Drunk Driver: I Would Give My Life for His

Shannon Shimp cried throughout most of the hearing.

In one instant, several families were torn apart. The emotions poured out in the courtroom as a convicted drunk driver was sentenced to prison.

It was a day of tears and apologies for Shannon Shimp as he talked about what happened that day.

"I'm just so very sorry," he said Friday in court. "If there was anything I could do to make things right, even if it meant give my life for theirs, I would do it in a second."

The judge called it genuine remorse. Still, he said it does not change what happened that night.

Shimp's blood-alcohol-level was twice the legal limit when his work truck went around a blind curve on state route 78, slamming into a Lexus, killing a passenger in his own truck, as well as 19-year-old Ian Kinney who was driving that other car.

"I couldn't move," Tessa Madearis wept in court. She was Kinney's girlfriend and riding in the passenger seat.

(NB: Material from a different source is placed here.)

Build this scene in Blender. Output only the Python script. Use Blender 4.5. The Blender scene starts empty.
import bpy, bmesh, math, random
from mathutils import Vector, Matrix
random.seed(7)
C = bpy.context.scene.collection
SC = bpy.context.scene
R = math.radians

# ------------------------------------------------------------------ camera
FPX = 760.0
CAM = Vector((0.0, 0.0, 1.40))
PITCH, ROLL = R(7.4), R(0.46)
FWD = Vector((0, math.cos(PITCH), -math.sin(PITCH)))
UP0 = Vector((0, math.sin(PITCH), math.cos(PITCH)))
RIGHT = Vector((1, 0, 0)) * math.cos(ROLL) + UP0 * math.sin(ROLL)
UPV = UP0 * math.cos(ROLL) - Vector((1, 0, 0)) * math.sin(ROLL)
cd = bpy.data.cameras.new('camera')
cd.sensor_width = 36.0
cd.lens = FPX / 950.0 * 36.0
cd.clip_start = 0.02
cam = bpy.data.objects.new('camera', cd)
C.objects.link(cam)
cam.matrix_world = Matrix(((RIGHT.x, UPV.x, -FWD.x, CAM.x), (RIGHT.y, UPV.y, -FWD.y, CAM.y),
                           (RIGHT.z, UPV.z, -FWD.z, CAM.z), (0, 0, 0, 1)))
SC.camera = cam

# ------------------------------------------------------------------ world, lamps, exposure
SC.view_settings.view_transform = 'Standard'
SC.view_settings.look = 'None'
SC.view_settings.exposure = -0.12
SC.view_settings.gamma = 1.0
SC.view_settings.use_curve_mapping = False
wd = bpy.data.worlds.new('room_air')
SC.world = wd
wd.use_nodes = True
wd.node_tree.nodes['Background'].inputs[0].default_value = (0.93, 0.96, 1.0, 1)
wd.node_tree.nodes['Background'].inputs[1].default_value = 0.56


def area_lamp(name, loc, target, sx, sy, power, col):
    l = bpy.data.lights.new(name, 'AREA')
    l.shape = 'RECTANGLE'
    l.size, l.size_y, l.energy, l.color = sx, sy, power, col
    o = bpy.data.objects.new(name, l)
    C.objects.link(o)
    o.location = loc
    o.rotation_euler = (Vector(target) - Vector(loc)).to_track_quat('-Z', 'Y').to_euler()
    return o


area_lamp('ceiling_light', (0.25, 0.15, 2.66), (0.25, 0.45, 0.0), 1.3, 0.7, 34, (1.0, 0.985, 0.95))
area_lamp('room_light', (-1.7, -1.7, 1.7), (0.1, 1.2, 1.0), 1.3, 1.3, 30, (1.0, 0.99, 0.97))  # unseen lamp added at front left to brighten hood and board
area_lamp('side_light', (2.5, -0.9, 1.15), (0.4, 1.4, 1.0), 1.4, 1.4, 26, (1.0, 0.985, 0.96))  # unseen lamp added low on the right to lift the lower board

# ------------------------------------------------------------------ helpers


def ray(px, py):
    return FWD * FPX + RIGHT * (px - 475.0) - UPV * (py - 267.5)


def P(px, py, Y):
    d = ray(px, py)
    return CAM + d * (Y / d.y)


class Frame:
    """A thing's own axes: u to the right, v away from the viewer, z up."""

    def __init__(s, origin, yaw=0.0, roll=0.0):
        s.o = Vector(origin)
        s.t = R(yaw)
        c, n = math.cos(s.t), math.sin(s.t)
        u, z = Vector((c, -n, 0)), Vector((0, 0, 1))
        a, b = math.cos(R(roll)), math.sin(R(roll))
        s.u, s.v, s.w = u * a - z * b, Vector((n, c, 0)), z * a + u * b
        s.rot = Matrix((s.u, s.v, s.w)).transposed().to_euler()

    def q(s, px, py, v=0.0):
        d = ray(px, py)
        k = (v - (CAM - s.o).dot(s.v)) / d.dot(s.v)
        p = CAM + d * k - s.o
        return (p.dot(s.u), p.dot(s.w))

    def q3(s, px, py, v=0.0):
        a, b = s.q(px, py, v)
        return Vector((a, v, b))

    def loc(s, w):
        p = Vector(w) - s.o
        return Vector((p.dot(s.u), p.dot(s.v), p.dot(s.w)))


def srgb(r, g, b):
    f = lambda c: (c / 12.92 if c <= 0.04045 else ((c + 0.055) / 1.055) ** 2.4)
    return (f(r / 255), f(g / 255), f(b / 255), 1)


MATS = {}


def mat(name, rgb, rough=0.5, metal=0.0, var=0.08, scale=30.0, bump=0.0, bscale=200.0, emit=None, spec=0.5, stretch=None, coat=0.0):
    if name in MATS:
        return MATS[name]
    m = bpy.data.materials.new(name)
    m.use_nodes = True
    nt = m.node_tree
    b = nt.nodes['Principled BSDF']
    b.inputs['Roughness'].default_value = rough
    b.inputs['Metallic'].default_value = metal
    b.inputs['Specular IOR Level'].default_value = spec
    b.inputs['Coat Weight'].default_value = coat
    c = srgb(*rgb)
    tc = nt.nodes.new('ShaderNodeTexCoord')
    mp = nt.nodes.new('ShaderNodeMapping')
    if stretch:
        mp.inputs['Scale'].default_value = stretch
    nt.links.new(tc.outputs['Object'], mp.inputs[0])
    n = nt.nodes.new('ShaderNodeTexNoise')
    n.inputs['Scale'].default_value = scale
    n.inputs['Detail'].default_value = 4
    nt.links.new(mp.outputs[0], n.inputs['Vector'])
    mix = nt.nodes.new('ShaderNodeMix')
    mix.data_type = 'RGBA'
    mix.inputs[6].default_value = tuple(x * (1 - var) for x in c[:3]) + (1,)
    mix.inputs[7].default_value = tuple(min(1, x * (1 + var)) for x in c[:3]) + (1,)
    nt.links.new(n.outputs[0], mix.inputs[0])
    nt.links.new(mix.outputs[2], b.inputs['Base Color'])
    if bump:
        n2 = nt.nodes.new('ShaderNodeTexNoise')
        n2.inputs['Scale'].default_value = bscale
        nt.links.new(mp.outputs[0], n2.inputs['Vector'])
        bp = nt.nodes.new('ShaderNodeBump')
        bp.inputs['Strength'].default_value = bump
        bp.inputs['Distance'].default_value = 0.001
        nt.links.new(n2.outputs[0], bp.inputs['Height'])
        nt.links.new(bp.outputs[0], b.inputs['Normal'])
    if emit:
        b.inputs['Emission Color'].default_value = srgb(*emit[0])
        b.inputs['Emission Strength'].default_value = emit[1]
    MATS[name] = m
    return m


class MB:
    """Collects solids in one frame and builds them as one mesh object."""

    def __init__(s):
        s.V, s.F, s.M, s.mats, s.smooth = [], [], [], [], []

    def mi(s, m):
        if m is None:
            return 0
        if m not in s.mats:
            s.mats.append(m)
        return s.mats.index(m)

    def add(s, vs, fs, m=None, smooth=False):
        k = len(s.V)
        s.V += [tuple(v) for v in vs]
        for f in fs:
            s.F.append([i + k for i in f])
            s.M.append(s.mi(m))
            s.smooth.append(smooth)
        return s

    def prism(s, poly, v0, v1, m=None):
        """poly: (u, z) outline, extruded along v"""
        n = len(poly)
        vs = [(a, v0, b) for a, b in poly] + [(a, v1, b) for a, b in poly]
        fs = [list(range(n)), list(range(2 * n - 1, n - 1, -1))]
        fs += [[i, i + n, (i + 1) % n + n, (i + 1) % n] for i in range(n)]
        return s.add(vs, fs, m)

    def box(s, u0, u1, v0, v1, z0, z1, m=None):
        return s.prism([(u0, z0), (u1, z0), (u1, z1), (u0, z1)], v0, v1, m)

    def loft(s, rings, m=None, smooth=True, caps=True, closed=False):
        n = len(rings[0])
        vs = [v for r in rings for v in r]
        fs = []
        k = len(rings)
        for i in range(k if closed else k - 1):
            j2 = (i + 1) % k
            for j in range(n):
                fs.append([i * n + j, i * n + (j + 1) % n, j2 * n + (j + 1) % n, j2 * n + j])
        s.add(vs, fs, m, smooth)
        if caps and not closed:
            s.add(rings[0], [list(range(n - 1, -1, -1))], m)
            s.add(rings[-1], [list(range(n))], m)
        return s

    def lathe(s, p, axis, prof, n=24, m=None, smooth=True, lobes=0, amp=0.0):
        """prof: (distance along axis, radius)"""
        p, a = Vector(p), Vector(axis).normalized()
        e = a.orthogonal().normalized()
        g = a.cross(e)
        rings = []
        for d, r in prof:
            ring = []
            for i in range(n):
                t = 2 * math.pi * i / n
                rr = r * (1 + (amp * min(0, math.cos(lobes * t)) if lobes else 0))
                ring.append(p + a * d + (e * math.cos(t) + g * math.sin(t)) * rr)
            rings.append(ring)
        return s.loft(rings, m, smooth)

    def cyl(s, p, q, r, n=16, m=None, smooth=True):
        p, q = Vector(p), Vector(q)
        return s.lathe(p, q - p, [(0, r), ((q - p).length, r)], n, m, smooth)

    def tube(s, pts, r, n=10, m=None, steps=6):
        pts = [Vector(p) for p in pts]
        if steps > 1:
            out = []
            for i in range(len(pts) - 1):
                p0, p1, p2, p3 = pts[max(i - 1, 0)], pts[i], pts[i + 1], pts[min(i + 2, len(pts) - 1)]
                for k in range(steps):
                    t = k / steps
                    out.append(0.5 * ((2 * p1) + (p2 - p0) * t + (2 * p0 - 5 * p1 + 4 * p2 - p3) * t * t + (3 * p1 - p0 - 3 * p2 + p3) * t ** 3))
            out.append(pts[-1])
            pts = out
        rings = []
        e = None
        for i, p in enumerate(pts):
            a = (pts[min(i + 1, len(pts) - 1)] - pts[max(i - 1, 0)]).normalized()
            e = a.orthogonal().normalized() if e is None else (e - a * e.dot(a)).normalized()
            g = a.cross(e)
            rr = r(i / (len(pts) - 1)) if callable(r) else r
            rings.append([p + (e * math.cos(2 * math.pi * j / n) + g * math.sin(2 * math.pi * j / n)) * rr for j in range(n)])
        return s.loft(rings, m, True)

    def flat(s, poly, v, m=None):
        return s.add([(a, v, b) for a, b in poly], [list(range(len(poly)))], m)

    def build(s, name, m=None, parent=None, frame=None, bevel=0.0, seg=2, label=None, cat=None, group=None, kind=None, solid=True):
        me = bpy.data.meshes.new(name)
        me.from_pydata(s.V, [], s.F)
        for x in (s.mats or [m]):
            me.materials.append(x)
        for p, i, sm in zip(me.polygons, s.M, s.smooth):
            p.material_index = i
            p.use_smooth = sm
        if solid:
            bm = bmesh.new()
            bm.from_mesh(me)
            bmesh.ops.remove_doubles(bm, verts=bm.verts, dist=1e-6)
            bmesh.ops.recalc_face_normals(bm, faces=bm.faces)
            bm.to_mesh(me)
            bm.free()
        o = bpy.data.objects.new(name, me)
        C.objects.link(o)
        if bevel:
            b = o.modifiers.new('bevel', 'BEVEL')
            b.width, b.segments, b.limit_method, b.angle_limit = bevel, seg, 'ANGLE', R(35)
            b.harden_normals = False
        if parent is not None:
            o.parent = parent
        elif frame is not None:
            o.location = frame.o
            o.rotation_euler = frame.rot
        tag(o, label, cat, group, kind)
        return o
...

Madearis suffered two fractured feet, a cracked spine, shattered hands, but worst of all, a broken heart.

"I had to watch my boyfriend take his last few breaths, and couldn't do anything about it. I had to watch him take his last few breaths with the car basically inside his body," she said.

Shimp's father spoke in court Friday, at one point turning to the victim's family to apologize.

But to the family an apology isn't enough.

"We see him everywhere, yet we will never lay eyes on him again.  Shannon Shimp is responsible for that," the victim's sister-in-law Katie Watson said.

"It was killing a life that was so important to so many people. Your honor, please give him the maximum," the victim's mother Deborah Kinney said.

And that's what the judge did, sentencing Shimp to 16-years in prison.

"It is hard for me to understand why I'm still here, breathing and living on this planet without my son," Kinney said.

Shimp could have gone to prison for much longer. He was acquitted of the second-degree murder charges.